---- Collected material

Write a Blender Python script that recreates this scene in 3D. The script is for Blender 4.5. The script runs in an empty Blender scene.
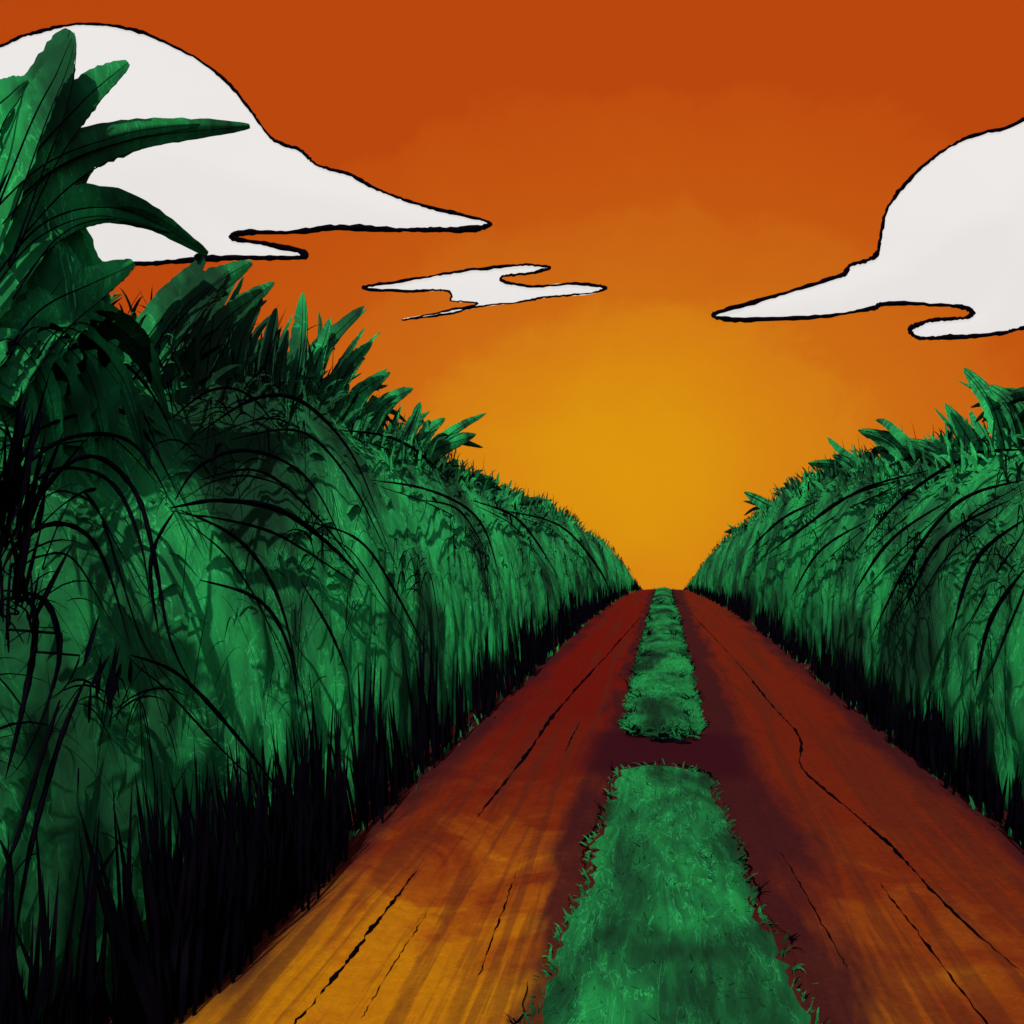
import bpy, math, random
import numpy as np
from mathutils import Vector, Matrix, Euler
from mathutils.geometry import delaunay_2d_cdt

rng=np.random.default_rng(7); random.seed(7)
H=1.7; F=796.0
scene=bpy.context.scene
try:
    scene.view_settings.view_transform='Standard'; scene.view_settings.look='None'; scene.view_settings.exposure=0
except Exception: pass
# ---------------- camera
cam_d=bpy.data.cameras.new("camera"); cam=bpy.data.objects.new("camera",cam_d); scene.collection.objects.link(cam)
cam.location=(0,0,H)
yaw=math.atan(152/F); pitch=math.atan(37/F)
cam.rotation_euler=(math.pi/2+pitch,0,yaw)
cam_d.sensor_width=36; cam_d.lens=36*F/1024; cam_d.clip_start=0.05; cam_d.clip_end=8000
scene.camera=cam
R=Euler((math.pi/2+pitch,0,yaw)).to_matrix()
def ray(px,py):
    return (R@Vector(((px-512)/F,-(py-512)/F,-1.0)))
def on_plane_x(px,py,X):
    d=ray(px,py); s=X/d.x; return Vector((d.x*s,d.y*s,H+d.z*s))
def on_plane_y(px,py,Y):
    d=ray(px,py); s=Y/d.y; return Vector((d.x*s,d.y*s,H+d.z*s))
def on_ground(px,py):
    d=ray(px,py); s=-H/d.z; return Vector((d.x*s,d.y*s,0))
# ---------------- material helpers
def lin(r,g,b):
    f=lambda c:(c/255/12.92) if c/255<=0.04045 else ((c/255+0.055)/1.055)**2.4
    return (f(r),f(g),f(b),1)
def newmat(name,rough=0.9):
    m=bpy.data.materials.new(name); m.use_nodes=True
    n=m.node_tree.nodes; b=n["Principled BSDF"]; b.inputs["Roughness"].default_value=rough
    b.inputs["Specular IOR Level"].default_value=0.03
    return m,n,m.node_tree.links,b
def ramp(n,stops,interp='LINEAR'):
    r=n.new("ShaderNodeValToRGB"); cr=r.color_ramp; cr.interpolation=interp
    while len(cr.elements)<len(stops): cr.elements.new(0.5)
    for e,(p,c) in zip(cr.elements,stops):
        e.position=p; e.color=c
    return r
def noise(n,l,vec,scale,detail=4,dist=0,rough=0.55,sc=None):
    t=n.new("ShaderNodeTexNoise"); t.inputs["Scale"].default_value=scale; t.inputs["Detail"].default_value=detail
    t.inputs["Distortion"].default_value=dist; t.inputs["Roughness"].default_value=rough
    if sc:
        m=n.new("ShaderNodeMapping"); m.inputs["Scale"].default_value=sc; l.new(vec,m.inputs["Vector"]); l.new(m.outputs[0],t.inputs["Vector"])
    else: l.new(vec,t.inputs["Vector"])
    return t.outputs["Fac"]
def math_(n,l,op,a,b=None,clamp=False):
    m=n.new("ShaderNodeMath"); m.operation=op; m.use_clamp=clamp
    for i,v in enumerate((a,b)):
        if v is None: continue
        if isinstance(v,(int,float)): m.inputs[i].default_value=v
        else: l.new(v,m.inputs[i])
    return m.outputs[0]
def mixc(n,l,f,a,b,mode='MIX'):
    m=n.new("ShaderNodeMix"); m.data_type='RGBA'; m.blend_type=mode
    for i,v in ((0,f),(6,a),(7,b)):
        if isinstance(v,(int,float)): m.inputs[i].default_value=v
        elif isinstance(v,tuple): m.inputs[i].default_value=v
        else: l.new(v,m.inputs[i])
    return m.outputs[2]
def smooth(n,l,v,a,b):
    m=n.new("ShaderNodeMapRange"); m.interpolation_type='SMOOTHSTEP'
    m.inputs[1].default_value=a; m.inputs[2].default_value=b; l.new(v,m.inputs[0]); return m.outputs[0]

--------

- Requirements
Repeat the lines above, starting at the first and stopping after the line that holds "from mathutils.geometry import", with the pictures left out.

- Expected answer
Write a Blender Python script that recreates this scene in 3D. The script is for Blender 4.5. The script runs in an empty Blender scene.
import bpy, math, random
import numpy as np
from mathutils import Vector, Matrix, Euler
from mathutils.geometry import delaunay_2d_cdt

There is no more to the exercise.